I want to make the alternate case. The only chance for parental choice and educational freedom is the elimination of compulsory, government-run schools in Rhode Island.

There is no collective moral “sin” for which we have to atone. Parents are responsible for educating their own children. The taxpayers in Barrington and Newport have no moral obligation to pay for government schools in Central Falls and North Providence. And Rhode Island is not “lagging” in its spending. According to the Rhode Island Center for Freedom and Prosperity, we spent an average of $13,707 per student in 2009, roughly comparable to levels in Massachusetts and Connecticut, and considerably more than in Maine or New Hampshire.

But placing our decentralized public school system under a central planning authority is immoral. The first compulsory education law in colonial America was enacted by Massachusetts in 1642, requiring that parents and guardians “make certain that their charges could read and understand the principles of religion and the laws of the Commonwealth.”
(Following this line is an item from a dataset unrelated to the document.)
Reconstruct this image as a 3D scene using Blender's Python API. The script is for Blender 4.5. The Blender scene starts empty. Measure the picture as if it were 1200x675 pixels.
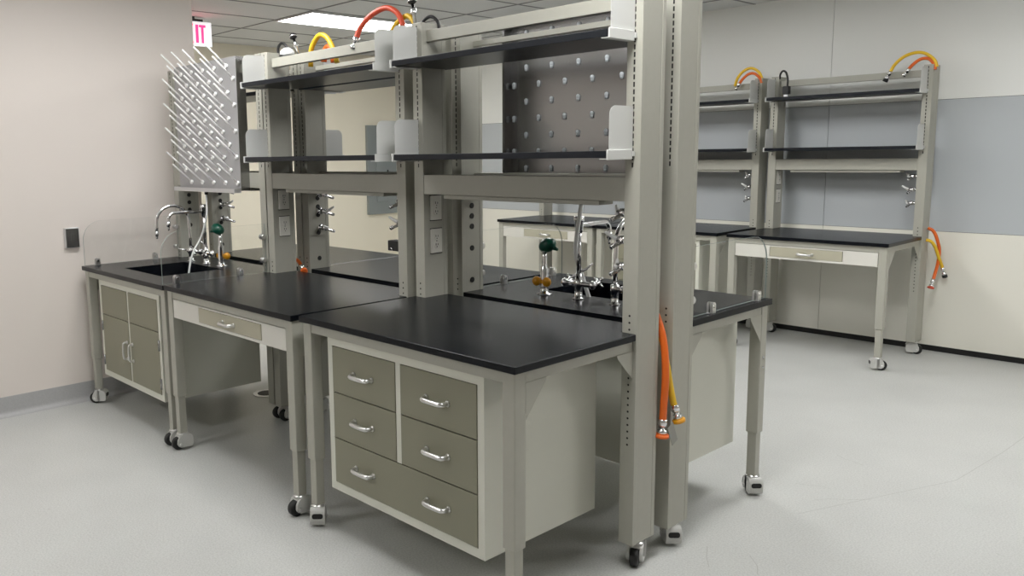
import bpy, bmesh, math, random
from mathutils import Vector, Matrix
random.seed(7)
PI = math.pi
scene = bpy.context.scene
COL = scene.collection

# ------------------------------------------------------------------ materials
def s2l(c):
    c /= 255.0
    return c / 12.92 if c <= .04045 else ((c + .055) / 1.055) ** 2.4

def rgb(r, g, b):
    return (s2l(r), s2l(g), s2l(b), 1)

def mat(name, col, rough=.5, metal=0.0, spec=.5, noise=None, bump=None, coat=0):
    m = bpy.data.materials.new(name); m.use_nodes = True
    nt = m.node_tree; b = nt.nodes['Principled BSDF']
    b.inputs['Base Color'].default_value = col
    b.inputs['Roughness'].default_value = rough
    b.inputs['Metallic'].default_value = metal
    b.inputs['Specular IOR Level'].default_value = spec
    if coat: b.inputs['Coat Weight'].default_value = coat
    if noise or bump:
        tc = nt.nodes.new('ShaderNodeTexCoord')
    if noise:
        sc, amt = noise
        n = nt.nodes.new('ShaderNodeTexNoise'); n.inputs['Scale'].default_value = sc
        n.inputs['Detail'].default_value = 6
        nt.links.new(tc.outputs['Object'], n.inputs['Vector'])
        r = nt.nodes.new('ShaderNodeValToRGB')
        lo = tuple(max(0, c * (1 - amt)) for c in col[:3]) + (1,)
        hi = tuple(min(1, c * (1 + amt)) for c in col[:3]) + (1,)
        r.color_ramp.elements[0].color = lo; r.color_ramp.elements[0].position = .3
        r.color_ramp.elements[1].color = hi; r.color_ramp.elements[1].position = .7
        nt.links.new(n.outputs['Fac'], r.inputs['Fac'])
        nt.links.new(r.outputs['Color'], b.inputs['Base Color'])
    if bump:
        sc, st = bump
        n2 = nt.nodes.new('ShaderNodeTexNoise'); n2.inputs['Scale'].default_value = sc
        nt.links.new(tc.outputs['Object'], n2.inputs['Vector'])
        bp = nt.nodes.new('ShaderNodeBump'); bp.inputs['Strength'].default_value = st
        bp.inputs['Distance'].default_value = .002
        nt.links.new(n2.outputs['Fac'], bp.inputs['Height'])
        nt.links.new(bp.outputs['Normal'], b.inputs['Normal'])
    return m

def emis(name, col, st):
    m = bpy.data.materials.new(name); m.use_nodes = True
    b = m.node_tree.nodes['Principled BSDF']
    b.inputs['Base Color'].default_value = col
    b.inputs['Emission Color'].default_value = col
    b.inputs['Emission Strength'].default_value = st
    return m

def glass_mat(name, tint):
    m = bpy.data.materials.new(name); m.use_nodes = True
    nt = m.node_tree; nt.nodes.clear()
    o = nt.nodes.new('ShaderNodeOutputMaterial')
    t = nt.nodes.new('ShaderNodeBsdfTransparent'); t.inputs['Color'].default_value = tint
    g = nt.nodes.new('ShaderNodeBsdfGlossy'); g.inputs['Roughness'].default_value = .02
    lw = nt.nodes.new('ShaderNodeLayerWeight'); lw.inputs['Blend'].default_value = .5
    pw = nt.nodes.new('ShaderNodeMath'); pw.operation = 'POWER'; pw.inputs[1].default_value = 5
    nt.links.new(lw.outputs['Facing'], pw.inputs[0])
    f = nt.nodes.new('ShaderNodeMapRange'); f.inputs['To Min'].default_value = .025; f.inputs['To Max'].default_value = .5
    nt.links.new(pw.outputs[0], f.inputs['Value'])
    x = nt.nodes.new('ShaderNodeMixShader')
    nt.links.new(f.outputs[0], x.inputs[0]); nt.links.new(t.outputs[0], x.inputs[1])
    nt.links.new(g.outputs[0], x.inputs[2]); nt.links.new(x.outputs[0], o.inputs[0])
    return m

def floor_layer():
    m = bpy.data.materials.new('vinyl_floor'); m.use_nodes = True
    nt = m.node_tree; b = nt.nodes['Principled BSDF']
    tc = nt.nodes.new('ShaderNodeTexCoord')
    n1 = nt.nodes.new('ShaderNodeTexNoise'); n1.inputs['Scale'].default_value = 140; n1.inputs['Detail'].default_value = 4
    n2 = nt.nodes.new('ShaderNodeTexNoise'); n2.inputs['Scale'].default_value = 2.2; n2.inputs['Detail'].default_value = 5
    for n in (n1, n2): nt.links.new(tc.outputs['Object'], n.inputs['Vector'])
    r1 = nt.nodes.new('ShaderNodeValToRGB')
    r1.color_ramp.elements[0].position = .32; r1.color_ramp.elements[0].color = rgb(181, 182, 179)
    r1.color_ramp.elements[1].position = .62; r1.color_ramp.elements[1].color = rgb(200, 201, 198)
    r2 = nt.nodes.new('ShaderNodeValToRGB')
    r2.color_ramp.elements[0].position = .3; r2.color_ramp.elements[0].color = (.93, .93, .93, 1)
    r2.color_ramp.elements[1].position = .65; r2.color_ramp.elements[1].color = (1, 1, 1, 1)
    nt.links.new(n1.outputs['Fac'], r1.inputs[0]); nt.links.new(n2.outputs['Fac'], r2.inputs[0])
    mx = nt.nodes.new('ShaderNodeMix'); mx.data_type = 'RGBA'; mx.blend_type = 'MULTIPLY'; mx.inputs[0].default_value = 1
    nt.links.new(r1.outputs[0], mx.inputs[6]); nt.links.new(r2.outputs[0], mx.inputs[7])
    nt.links.new(mx.outputs[2], b.inputs['Base Color'])
    b.inputs['Roughness'].default_value = .38
    b.inputs['Specular IOR Level'].default_value = .4
    bp = nt.nodes.new('ShaderNodeBump'); bp.inputs['Strength'].default_value = .08; bp.inputs['Distance'].default_value = .001
    nt.links.new(n1.outputs['Fac'], bp.inputs['Height']); nt.links.new(bp.outputs['Normal'], b.inputs['Normal'])
    return m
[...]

Rhode Island never established a similar system of common schools – not out of ignorance, but rather out of fear. Roger Williams, an educator and religious reformer, and a host of other “heretics” and non-believers realized that the rulers of Massachusetts were trying to use the compulsory education laws to convert the children of Catholics to Puritan Protestantism. Rather than accept this assault on their intellectual and religious freedom, they fled the Massachusetts authorities. The early Rhode Islanders knew centrally controlled schools would empower the political clergy and lead to the imposition of an unacceptable social tyranny.
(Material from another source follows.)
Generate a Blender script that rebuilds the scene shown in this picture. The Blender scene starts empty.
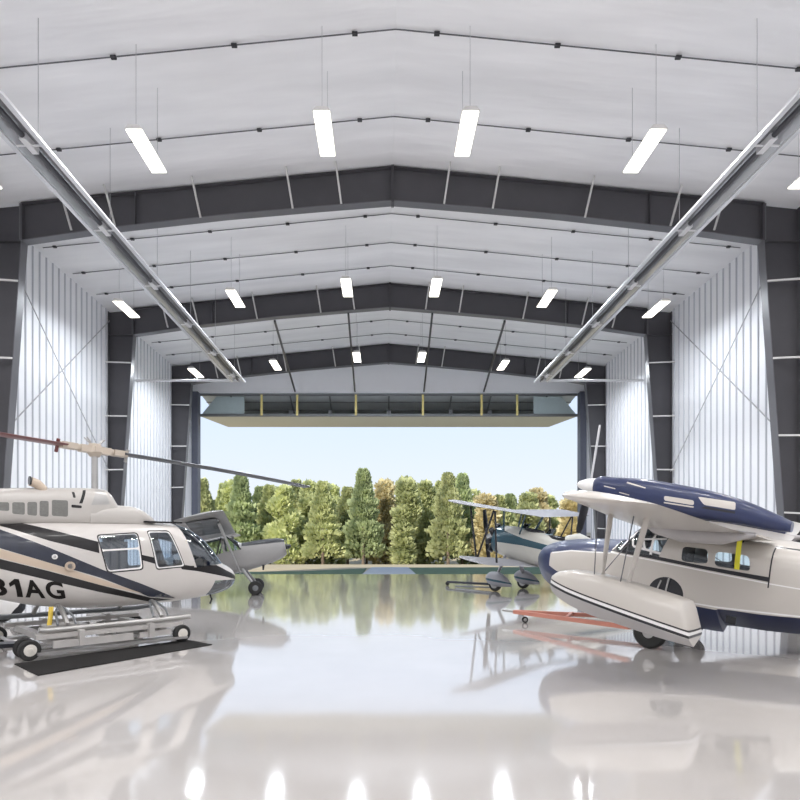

Today, we face a similar tyranny by a new set of ideologues in our own government. Who shall run this statewide school board which can use the full force of government to mandate values and virtues? John Dewey’s pronouncement that “education is the fundamental method of social progress and reform” may resonate with some, but it is the same dictatorial mindset as the Puritans who persecuted competing religions and non-believers. When your child goes through the doors of a government-run school, he is no longer yours to control or educate according to your wishes. Should you choose a different path for your children, the state can, under the legal doctrine of parens patriae — which literally means the state as parent — take your children from you and forcibly indoctrinate them with ideas that are contrary to your values and beliefs.
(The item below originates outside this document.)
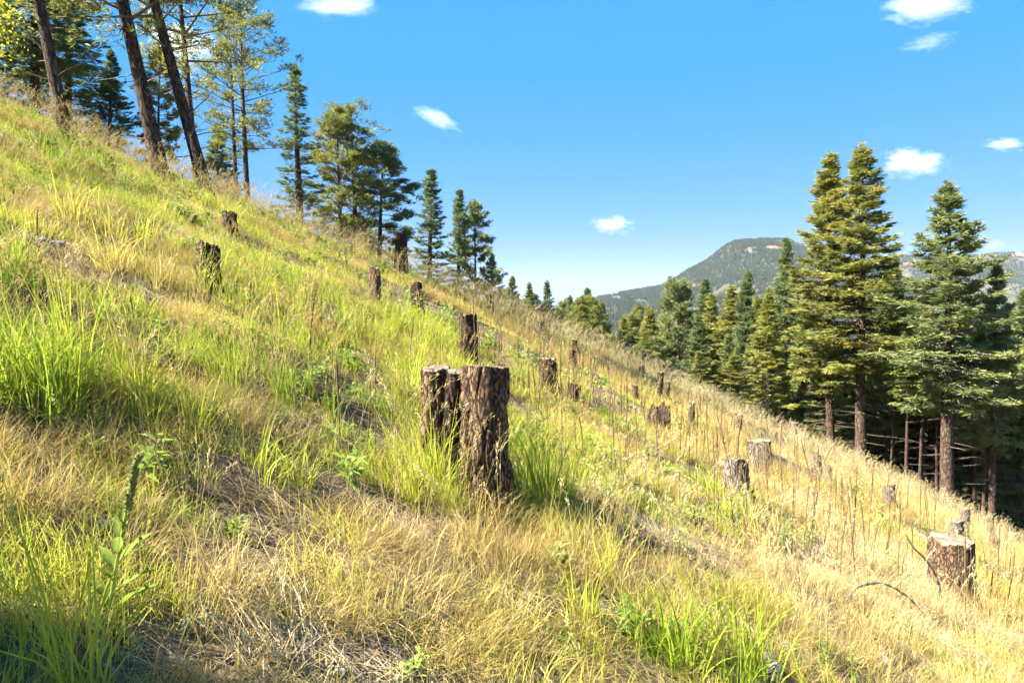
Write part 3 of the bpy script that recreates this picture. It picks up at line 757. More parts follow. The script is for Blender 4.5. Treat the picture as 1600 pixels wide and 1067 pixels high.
def forb_mesh(name, seed, mat, n=9, L=0.16, leafw=0.022, stems=3, Hs=0.22):
    r = np.random.default_rng(seed); mb = MB(); vy = []
    for s_ in range(stems):
        az = r.uniform(0, 6.28); ln = Hs * r.uniform(0.6, 1.2); d = unit(np.array([math.cos(az) * 0.35, math.sin(az) * 0.35, 1]))
        b = np.array([r.normal(0, 0.03), r.normal(0, 0.03), 0])
        mb.tube(np.array([b, b + d * ln * 0.5, b + d * ln]), [0.003, 0.0025, 0.0015], 3, False); vy.append(np.full(9, 0.3))
        t = np.linspace(0.1, 1, n)[:, None]; P = b + d * ln * t
        a = np.arange(n) * 2.4 + r.uniform(0, 6.28)
        dd = unit(np.stack([np.cos(a), np.sin(a), r.uniform(0.2, 0.9, n)], -1))
        side = unit(np.cross(dd, np.array([0, 0, 1.0]))); l_ = (L * (1.15 - 0.6 * t) * r.uniform(0.7, 1.2, (n, 1)))
        m = P + dd * l_ * 0.45 + np.array([0, 0, 0.012]); w_ = leafw * (1.1 - 0.4 * t)
        tip = P + dd * l_ - np.array([0, 0, 1]) * l_ * 0.2
        v = np.stack([P, m - side * w_, tip, m + side * w_], 1).reshape(-1, 3)
        mb.add(v, np.arange(n * 4).reshape(-1, 4)); vy.append(np.repeat(r.uniform(0, 1, n), 4))
    return mb.mesh(name, mat, False, {'vary': np.concatenate(vy)})

# zones on the hillside, as ellipses on the ground: (photo point, half-width m along x, half-depth m along y, value)
def zone_field(x, y, zones, base=0.0):
    v = np.zeros_like(x) + base
    for (px, py, rx, ry, val) in zones:
        g = ground(px, py)
        e = np.exp(-(((x - g[0]) / rx) ** 2 + ((y - g[1]) / ry) ** 2))
        v = v * (1 - e) + val * e if val >= 0 else v * (1 + val * e)
    return v

DRYZ = [(350, 900, 0.9, 0.45, 0.5), (150, 900, 0.5, 0.35, 0.45), (640, 880, 0.9, 0.7, 0.80), (860, 930, 0.8, 0.5, 0.78), (150, 440, 1.6, 0.7, 0.95), (430, 860, 0.35, 0.3, 0.62), (960, 1010, 0.55, 0.25, 0.10), (1000, 820, 0.7, 0.5, 0.75),
        (820, 790, 0.28, 0.45, 0.22), (700, 650, 0.6, 0.5, 0.30), (1190, 820, 0.8, 0.7, 0.20), (1350, 850, 1.6, 0.8, 0.85), (1500, 960, 1.5, 0.8, 0.85), (300, 560, 1.6, 1.3, 0.28), (100, 700, 1.0, 0.7, 0.25),
        (850, 540, 3.0, 3.0, 0.72), (680, 440, 3.0, 2.5, 0.66), (60, 330, 2.0, 1.2, 0.55), (200, 230, 3, 4, 0.22), (450, 340, 3.0, 4.0, 0.20), (560, 380, 2, 3, 0.36), (1000, 660, 1.5, 1.5, 0.45), (250, 950, 0.8, 0.35, 0.60), (560, 480, 1.4, 1.6, 0.20), (1130, 960, 0.6, 0.4, 0.6), (40, 850, 0.6, 0.4, 0.45)]
BARE = [(1280, 1040, 0.22, 0.12, 0.85), (1372, 1020, 0.2, 0.12, 0.8), (250, 1056, 0.4, 0.10, 0.85), (100, 1060, 0.5, 0.15, 0.9), (380, 1025, 0.35, 0.12, 0.9), (30, 900, 0.3, 0.25, 0.5), (560, 1040, 0.4, 0.15, 0.8), (80, 405, 1.0, 0.35, 0.9), (30, 375, 0.7, 0.4, 0.9), (765, 805, 0.13, 0.10, 0.9), (60, 930, 0.35, 0.25, 0.5), (1210, 1020, 0.3, 0.25, 0.8), (1470, 985, 0.6, 0.3, 0.6), (200, 1020, 0.3, 0.15, 0.7), (480, 1000, 0.25, 0.12, 0.7), (330, 640, 0.25, 0.2, 0.35)]

def dryness(x, y):
    b = 0.29 + 0.34 * sstep(0.0, 3.5, x - 0.02 * y) + 0.10 * sstep(14, 30, y) * sstep(-8, 0, x)
    b = b + 0.36 * fbm(x * 0.45, y * 0.45, 31, 3) + 0.14 * fbm(x * 2.1, y * 2.1, 77, 2)
    return b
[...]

Exercise and defend your right to choose. We must reclaim our legacy of intellectual and religious freedom and push the government out of the school business instead of following the collectivist path of “long-term planning,” “long-term investment,” “community input” and reallocating other people’s resources. Any scheme of education reform that includes compulsory education at a government-run school will fail because bureaucrats always treat your child’s mind as theirs to mold as they see fit. Your children, especially the brightest and most independent thinkers among them, will be treated as expendable.

On the other hand, parents who make individual educational choices for their children — through private and home schools — can and will provide their children with the best education they can afford, following a curriculum that reflects their own personal values and beliefs.

The traditional arguments against private schools focus on the inability of some parents to pay for private schools. But this is only valid in a high tax, anti-individualist culture. As free people, we can support other parents with the costs of private education in numerous charitable ways. To that end, we need to foster a small government, low-tax culture that respects individual rights and allows people to keep more of the money they make.

 

Scott Lloyd, a graduate of the University of California at Berkeley, is a Brown staff member and resident of Rhode Island who sends his son to private school. He reads The Herald daily and believes Brown students can still be saved.